## Required work
Count, in the entries below, the lines in which "that" occurs. Give the number, nothing more.

## Provided entries
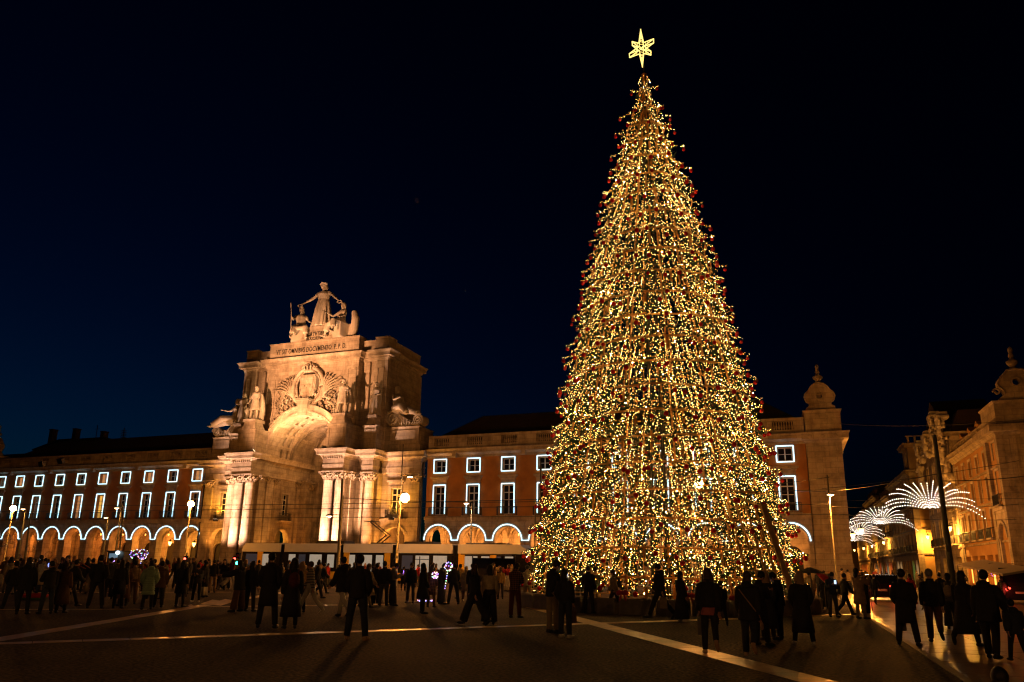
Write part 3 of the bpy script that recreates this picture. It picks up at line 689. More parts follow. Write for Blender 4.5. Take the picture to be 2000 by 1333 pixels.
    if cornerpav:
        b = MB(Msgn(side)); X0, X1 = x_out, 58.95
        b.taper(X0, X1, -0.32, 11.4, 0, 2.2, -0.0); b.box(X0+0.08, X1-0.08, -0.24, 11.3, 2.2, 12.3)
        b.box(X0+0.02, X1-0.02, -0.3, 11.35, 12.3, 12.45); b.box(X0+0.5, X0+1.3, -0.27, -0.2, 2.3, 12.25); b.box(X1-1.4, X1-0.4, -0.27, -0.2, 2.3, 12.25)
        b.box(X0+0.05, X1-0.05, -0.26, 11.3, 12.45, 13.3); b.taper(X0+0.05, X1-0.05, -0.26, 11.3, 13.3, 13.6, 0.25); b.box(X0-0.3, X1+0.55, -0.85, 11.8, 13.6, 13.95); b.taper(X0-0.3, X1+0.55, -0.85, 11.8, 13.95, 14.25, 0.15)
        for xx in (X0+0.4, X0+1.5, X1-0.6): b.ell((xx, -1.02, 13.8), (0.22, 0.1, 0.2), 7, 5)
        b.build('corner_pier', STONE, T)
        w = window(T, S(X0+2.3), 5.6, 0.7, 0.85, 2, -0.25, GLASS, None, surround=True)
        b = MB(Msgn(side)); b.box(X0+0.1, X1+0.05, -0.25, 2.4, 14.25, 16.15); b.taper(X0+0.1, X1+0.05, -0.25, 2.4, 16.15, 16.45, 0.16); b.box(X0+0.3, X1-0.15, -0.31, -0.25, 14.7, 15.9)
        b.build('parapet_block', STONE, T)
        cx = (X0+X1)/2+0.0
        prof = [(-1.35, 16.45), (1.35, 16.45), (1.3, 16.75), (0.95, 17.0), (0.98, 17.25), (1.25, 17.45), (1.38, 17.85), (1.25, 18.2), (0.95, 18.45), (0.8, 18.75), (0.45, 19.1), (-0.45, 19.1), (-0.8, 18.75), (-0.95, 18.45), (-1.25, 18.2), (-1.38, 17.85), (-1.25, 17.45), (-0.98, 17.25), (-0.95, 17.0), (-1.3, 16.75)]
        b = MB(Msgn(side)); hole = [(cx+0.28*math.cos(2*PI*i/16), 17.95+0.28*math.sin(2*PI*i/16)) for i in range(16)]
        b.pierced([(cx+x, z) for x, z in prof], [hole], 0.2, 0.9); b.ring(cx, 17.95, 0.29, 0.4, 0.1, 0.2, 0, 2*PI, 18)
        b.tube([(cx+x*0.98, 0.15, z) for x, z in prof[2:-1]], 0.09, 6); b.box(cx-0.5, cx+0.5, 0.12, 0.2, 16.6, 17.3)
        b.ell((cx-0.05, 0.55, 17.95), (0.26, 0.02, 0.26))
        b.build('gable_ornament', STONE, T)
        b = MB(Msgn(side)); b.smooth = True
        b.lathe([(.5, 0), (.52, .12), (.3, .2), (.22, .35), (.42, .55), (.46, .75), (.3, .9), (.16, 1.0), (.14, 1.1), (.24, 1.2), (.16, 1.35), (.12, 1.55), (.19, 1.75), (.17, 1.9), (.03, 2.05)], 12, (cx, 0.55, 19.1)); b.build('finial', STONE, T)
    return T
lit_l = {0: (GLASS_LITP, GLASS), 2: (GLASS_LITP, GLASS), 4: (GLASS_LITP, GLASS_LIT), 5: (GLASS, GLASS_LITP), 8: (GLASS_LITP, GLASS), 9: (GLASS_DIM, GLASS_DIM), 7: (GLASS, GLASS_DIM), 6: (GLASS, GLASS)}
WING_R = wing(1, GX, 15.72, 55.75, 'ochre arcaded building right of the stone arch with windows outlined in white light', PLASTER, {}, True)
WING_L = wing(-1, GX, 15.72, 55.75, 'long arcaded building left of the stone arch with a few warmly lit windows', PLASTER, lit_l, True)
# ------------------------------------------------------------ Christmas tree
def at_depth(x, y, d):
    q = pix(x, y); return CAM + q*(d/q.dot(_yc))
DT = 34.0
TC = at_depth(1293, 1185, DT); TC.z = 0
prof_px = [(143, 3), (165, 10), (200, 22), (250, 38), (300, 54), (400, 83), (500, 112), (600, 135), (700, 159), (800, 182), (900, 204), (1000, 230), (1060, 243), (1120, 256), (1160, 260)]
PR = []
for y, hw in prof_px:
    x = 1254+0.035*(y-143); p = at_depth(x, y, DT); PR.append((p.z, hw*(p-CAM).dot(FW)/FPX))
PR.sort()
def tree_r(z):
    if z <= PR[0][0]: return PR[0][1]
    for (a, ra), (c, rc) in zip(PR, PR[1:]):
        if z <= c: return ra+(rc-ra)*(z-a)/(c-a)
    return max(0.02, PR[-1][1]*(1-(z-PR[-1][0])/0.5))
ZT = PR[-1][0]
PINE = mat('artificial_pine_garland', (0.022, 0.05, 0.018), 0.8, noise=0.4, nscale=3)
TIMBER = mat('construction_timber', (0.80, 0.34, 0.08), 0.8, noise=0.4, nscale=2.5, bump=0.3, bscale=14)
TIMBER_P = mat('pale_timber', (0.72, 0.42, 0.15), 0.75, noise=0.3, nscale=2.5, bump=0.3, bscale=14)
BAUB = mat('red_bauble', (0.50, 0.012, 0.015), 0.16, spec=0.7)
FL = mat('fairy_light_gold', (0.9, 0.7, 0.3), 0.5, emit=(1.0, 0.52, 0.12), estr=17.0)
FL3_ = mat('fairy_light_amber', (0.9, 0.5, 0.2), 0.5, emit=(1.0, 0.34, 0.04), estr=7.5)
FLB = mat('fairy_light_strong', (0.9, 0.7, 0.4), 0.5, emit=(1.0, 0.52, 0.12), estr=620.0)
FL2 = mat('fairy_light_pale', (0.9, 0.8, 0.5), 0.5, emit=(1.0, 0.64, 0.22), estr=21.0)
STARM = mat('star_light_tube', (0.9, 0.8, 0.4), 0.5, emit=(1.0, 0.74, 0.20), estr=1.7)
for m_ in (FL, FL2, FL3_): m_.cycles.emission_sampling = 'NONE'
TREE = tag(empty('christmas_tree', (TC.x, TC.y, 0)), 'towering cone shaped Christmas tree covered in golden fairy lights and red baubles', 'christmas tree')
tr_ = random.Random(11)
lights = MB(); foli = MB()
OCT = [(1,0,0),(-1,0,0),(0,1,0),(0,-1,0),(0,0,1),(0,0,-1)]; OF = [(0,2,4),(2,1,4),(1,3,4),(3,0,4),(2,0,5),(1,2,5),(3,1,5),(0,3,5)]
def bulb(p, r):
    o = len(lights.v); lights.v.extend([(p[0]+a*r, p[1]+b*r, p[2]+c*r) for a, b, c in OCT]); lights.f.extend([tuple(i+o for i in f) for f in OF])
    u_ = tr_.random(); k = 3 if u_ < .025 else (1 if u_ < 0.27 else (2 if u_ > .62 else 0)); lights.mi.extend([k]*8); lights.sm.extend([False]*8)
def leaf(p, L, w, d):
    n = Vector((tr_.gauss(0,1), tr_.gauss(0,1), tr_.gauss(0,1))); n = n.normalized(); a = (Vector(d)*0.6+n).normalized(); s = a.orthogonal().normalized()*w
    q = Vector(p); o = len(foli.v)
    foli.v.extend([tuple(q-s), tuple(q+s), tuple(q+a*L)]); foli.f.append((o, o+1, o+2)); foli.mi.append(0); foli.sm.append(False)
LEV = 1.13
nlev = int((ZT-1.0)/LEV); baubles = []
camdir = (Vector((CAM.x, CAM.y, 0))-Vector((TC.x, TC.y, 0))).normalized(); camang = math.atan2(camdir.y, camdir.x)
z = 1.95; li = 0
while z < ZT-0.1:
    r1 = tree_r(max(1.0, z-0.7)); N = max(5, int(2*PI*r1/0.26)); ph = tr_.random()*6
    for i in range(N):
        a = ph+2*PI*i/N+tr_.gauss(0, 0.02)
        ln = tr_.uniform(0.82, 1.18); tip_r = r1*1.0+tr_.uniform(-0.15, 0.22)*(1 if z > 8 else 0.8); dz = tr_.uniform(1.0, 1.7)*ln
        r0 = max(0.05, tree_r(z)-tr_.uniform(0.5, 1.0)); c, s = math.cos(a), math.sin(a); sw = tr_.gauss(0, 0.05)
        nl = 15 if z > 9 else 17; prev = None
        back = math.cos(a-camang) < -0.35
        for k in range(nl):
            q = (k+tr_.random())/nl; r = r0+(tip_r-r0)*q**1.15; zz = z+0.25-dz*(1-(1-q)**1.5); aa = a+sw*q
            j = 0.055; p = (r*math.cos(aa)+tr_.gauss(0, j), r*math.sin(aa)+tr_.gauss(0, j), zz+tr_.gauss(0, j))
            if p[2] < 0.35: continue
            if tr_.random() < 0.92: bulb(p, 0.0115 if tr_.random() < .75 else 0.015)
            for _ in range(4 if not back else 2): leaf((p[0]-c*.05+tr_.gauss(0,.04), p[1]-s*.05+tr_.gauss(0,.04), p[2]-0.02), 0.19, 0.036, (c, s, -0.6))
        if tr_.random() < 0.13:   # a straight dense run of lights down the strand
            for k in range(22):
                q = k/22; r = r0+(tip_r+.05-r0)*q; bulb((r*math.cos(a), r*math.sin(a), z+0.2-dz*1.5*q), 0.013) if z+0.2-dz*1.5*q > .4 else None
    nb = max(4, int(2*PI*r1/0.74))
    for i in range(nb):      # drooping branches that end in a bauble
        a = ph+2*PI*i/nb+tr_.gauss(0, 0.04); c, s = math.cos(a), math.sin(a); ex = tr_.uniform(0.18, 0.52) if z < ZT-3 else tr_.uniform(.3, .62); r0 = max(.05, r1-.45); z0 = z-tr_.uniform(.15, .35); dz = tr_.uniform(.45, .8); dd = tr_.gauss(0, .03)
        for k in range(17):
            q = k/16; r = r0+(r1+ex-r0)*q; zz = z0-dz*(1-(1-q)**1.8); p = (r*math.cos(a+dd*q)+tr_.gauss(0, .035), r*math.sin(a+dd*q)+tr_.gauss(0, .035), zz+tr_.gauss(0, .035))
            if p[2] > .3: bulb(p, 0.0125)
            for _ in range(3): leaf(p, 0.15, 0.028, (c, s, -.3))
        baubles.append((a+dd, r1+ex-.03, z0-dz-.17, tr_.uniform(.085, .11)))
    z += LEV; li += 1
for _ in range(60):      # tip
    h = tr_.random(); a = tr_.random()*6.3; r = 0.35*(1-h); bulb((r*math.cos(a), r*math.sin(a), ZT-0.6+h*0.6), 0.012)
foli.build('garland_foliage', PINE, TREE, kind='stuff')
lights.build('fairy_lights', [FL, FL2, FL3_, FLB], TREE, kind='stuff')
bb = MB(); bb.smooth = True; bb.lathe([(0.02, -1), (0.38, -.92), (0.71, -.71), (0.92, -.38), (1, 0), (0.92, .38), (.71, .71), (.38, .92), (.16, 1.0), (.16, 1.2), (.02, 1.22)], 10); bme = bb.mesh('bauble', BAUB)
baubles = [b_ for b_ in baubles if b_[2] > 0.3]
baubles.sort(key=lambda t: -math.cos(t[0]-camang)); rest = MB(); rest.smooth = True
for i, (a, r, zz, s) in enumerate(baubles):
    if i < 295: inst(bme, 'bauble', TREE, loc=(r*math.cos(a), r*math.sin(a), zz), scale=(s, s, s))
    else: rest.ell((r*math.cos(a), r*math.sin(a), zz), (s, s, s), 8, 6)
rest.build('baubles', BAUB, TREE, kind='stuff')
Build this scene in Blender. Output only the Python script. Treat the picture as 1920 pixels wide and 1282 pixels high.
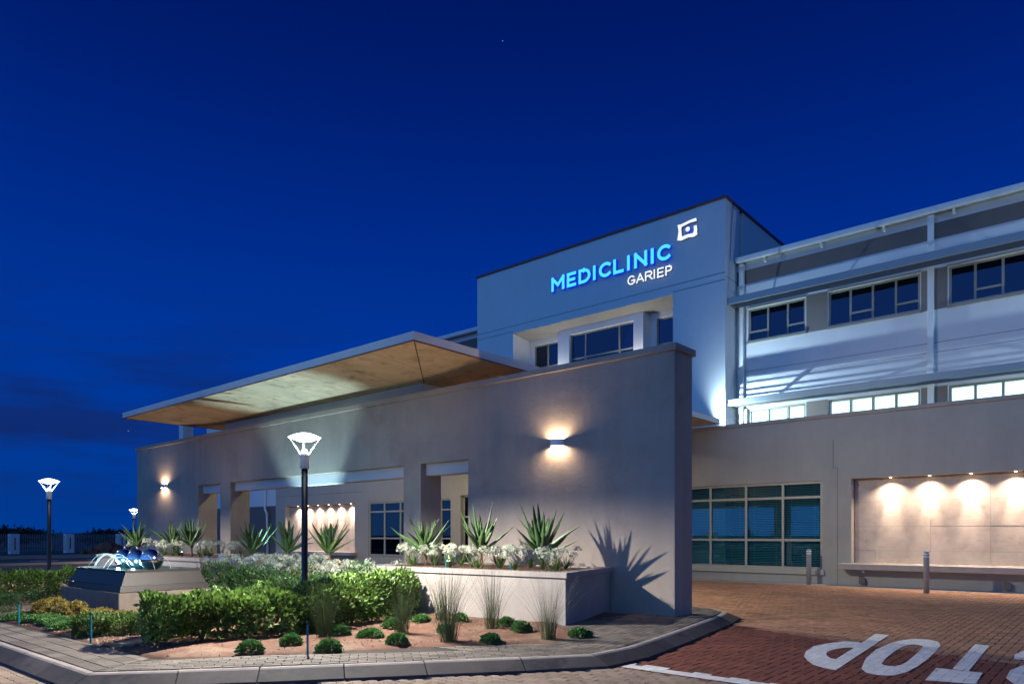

## Result of the task
2